Uma corrente minoritária do STF chegou a propor que as Fazendas Públicas só pudessem entrar com ações de improbidade se houvesse prejuízo aos cofres públicos e para pedir o ressarcimento do dano ao erário. Nesse caso, a reivindicação de sanções políticas contra os servidores públicos continuaria a cargo exclusivo do MP. Foi uma forma encontrada para evitar o uso abusivo das ações de improbidade em disputas políticas de grupos antagônicos. Neste ponto, ficaram vencidos os ministros Kassio Nunes Marques e Dias Toffoli.
“Essa questão da aplicação das demais sanções refoge ao desejo daquele que ajuíza a ação de improbidade. Quem vai decidir é o juiz. Nós estaríamos quase que legislando em matéria processual”, rebateu o ministro Ricardo Lewandowski.
O ministro Gilmar Mendes votou para declarar a reforma legislativa constitucional.
Defesa
O STF também decidiu que os advogados públicos não são obrigados a defender servidores processados por improbidade, mesmo quando tiverem emitido pareceres usados para fundamentar os atos administrativos contestados.
Para a maioria do STF, essa imposição acabaria gerando um “receio de atuação”. Os ministros avaliaram que, apesar de um eventual parecer técnico, o gestor público é quem tem a palavra final sobre as decisões administrativas.
“Salvo a comprovada má fé, ou o conluio com o agente público, [o advogado público ou procurador do Estado] não pode ser responsabilizado pelo seu parecer, porque o parecer não é vinculativo”, complementou Moraes. “Entre a declaração de legalidade do ato por um determinado parecer e o que o administrador faz durante a execução daquele ato há inúmeras possibilidades.”

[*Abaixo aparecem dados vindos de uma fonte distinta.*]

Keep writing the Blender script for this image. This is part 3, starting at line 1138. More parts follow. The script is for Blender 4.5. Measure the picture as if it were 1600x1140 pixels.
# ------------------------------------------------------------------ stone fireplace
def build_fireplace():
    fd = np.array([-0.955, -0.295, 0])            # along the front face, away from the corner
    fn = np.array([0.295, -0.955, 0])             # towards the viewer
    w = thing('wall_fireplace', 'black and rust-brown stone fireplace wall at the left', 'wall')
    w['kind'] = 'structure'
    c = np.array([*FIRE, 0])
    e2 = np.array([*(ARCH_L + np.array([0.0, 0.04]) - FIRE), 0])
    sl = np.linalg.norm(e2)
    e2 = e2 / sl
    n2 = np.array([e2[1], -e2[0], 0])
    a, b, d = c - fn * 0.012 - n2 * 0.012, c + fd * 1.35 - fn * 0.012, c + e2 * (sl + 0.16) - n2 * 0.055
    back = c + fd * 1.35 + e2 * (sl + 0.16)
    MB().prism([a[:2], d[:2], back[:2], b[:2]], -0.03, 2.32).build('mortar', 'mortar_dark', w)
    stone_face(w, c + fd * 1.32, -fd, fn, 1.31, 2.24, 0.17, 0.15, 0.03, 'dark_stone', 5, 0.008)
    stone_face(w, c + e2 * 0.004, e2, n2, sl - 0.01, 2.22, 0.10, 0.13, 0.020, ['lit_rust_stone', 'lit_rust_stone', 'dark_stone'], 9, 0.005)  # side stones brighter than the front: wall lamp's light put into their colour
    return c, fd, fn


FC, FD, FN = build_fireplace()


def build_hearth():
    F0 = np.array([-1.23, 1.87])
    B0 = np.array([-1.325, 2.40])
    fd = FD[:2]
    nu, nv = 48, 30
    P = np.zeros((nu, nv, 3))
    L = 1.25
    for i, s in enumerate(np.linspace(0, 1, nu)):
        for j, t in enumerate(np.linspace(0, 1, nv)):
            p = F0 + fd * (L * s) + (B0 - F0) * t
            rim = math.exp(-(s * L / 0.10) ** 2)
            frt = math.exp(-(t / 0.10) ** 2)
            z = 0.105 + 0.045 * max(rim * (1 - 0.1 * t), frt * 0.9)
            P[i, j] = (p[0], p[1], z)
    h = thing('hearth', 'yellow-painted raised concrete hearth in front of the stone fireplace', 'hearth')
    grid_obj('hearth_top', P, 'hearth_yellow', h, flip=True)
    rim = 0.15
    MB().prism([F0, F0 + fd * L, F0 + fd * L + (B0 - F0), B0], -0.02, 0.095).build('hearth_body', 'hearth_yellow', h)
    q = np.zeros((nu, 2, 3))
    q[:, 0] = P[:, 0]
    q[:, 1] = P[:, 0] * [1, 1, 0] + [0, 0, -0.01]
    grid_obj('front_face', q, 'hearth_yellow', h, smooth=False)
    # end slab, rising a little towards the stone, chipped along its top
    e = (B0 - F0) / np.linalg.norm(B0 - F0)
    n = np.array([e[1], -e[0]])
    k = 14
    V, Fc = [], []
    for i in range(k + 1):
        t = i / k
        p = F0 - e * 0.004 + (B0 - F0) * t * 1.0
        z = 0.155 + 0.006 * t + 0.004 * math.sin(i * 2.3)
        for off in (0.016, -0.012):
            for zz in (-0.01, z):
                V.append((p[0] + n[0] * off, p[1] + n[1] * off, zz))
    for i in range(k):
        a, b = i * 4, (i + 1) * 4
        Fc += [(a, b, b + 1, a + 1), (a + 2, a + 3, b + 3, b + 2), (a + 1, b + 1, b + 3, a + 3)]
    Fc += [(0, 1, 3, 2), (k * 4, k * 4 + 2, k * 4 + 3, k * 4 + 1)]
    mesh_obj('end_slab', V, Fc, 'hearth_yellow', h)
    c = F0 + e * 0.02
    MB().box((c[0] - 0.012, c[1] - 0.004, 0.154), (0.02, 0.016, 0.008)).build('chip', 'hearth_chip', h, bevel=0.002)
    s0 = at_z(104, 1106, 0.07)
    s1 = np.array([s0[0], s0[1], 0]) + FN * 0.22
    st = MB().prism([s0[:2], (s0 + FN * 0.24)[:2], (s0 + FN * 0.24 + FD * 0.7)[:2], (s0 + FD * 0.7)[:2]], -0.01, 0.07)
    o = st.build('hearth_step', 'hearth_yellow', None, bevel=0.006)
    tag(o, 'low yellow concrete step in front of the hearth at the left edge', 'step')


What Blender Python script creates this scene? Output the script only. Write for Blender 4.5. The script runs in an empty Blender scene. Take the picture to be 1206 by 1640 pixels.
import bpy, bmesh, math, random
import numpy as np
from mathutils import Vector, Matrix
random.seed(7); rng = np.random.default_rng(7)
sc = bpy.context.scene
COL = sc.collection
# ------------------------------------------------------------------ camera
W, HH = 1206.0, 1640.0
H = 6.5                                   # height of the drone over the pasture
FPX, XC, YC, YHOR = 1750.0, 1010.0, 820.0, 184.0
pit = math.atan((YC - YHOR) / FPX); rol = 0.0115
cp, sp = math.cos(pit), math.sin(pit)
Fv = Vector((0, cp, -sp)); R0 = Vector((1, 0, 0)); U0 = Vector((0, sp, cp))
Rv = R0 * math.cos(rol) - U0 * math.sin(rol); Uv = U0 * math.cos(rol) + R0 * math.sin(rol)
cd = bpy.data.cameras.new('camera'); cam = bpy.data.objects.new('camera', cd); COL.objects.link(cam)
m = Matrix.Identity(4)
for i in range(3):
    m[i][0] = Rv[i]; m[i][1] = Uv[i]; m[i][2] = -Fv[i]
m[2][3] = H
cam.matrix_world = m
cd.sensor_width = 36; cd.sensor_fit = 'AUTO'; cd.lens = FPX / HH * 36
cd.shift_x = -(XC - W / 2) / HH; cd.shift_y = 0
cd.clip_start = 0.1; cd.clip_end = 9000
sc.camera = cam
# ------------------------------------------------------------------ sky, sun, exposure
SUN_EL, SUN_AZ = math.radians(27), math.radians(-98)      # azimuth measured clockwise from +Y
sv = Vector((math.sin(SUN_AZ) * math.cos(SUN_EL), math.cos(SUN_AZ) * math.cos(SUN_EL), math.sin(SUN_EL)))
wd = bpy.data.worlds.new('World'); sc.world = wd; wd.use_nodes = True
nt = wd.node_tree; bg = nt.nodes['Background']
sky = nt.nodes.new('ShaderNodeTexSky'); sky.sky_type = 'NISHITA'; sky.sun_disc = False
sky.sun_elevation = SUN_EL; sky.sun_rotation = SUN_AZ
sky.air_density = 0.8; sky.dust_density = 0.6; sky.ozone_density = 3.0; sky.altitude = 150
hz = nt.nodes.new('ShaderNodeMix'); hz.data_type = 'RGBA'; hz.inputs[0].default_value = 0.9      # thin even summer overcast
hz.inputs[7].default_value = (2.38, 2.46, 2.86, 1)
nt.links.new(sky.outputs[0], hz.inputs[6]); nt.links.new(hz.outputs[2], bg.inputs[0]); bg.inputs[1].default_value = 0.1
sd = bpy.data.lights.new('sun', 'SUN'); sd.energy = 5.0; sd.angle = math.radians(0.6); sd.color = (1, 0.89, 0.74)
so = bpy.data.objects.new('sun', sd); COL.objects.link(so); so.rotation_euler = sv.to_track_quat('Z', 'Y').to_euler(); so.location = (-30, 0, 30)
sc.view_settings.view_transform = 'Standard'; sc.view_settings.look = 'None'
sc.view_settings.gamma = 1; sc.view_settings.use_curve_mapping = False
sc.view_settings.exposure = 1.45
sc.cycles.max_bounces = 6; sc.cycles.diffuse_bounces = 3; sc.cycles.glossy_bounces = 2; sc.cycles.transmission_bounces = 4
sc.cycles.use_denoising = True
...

A decisão não impede a Advocacia-Geral da União (AGU) e as procuradorias dos Estados e municípios de assumirem a defesa dos agentes públicos processados por improbidade, mas deixa a cargo dos governos e prefeituras decidirem, com base na legislação local, se essa representação judicial é ou não adequada.
Revisão
O STF encerra o mês de agosto com a pauta ocupada por ações que contestam a reforma na Lei de Improbidade. No último dia 18, os ministros vetaram a anistia de condenações definitivas com base na legislação anterior, mas pouparam políticos investigados ou com processos pendentes, que não podem mais ser enquadrados na antiga modalidade culposa.